In short, if I can find what I want/need for a price that I like, I am going to buy it; regardless of who it comes from.

(L80) The New Deal & The Industrial Revolution

1.) Evaluate this claim: “The New Deal was a wise series of government actions that healed the problems afflicting the economy.”

The New Deal was a series of atrociously planned government actions that resulted in a famished, unemployed, and economically unsound people. The National Industrial Recovery Act for example allowed each industry to draft production codes for itself; this meant minimum wages, minimum prices, hours of production, specific production methods, etc. The claim backing this decision was that what businesses really needed was stability, rather than competition. The result of acting on this claim was basically stomping out smaller businesses on a major scale. Big businesses, having multiple locations and bountiful resources were in no competition with smaller businesses in the sense of service; however, the one area small businesses could compete in was prices. With new codes preventing small businesses from competing with prices, most perished by the hand government intervention. It was stated by UCLA professors Harold Cole and Lee Ohanian that “the abandonment of these policies coincided with the strong economic recovery of the 1940s”.
Another “wise” government action attached to The New Deal was the Agricultural Adjustment Act. This time, the government decided to stimulate the economy and raise food prices by destroying crops that had already been planted and grown. Acreage limitation was also implemented, and pigs were slaughtered needlessly to raise pork prices. This caused about 2 million tenant farmers and sharecroppers to become jobless, and to top it all off it was soon discovered after the fact that the United States was not producing enough food to sustain the population, even at a minimum subsidence level diet. What a way to heal the economy, way to go government intervention!

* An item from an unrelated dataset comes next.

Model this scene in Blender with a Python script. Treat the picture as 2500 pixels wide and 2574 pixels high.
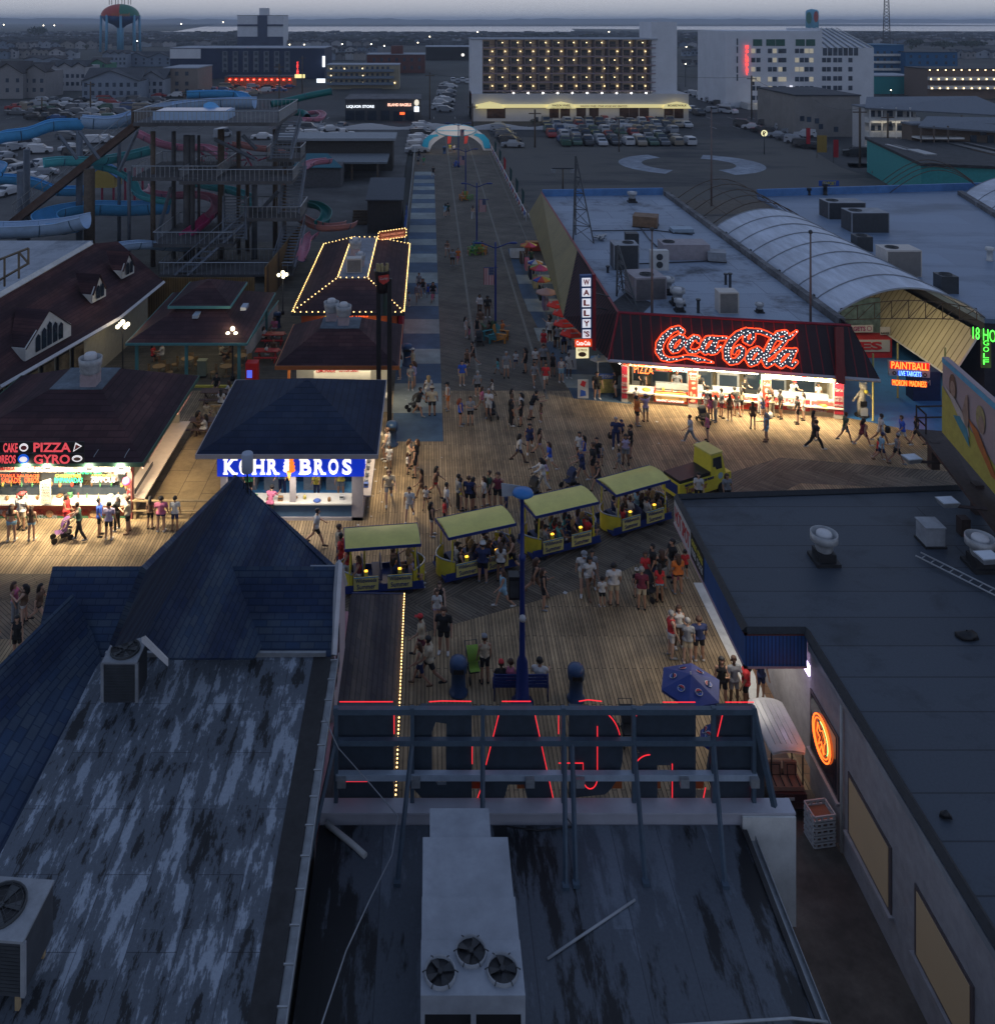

2.) How was the standard of living affected by the Industrial Revolution?

In short, the industrial revolution created numerous opportunities for workers that hadn’t previously existed. Before the industrial revolution, workers could have either made a profitable living through agriculture, or by gaining the tools necessary to enter into an independent trade. After the industrial revolution however, there was newly made space in the economy for a work force of people who were able to do neither of these things; factory work employed many people who would have otherwise suffered because they did not have the resources to meet the needs of the economy.

(L50) Fiat Money & Government Interference

1.) What problems do price ceilings cause, and what are the benefits of letting prices adjust without government interference?

Price ceilings lower the quantity of products available to consumers, and raise the demand all at the same time. This causes shortages. Allowing prices to adjust themselves would allow producers to accurately interpret economic signals and meet the needs of consumers in a highly efficient fashion.

2.) Name and explain three disadvantages that have been identified with fiat money.

One disadvantage that has been identified with fiat money is the fact that when the government (really The Federal Reserve) increases the paper money supply, prices rise to a level that they would not have naturally reached without intervention. Another disadvantage to fiat money is that it increases the power of the government. Because they can create new money from thin air and there is no limit to how many paper bills they can print, they have, in a general sense, unlimited resources. Adding onto this, when new money is created there is a distortion in the distribution of money throughout the economy, because whoever receives the new money first is spending it at the prices of the old money. (When new money makes its way through the economy, prices rise; however those who are the first to receive the money have not yet experienced this rise in prices, and are therefore favored in this process.) The losers of this process are those who get the new money at the end of the process, or by the time it has already taken it’s toll on the economy.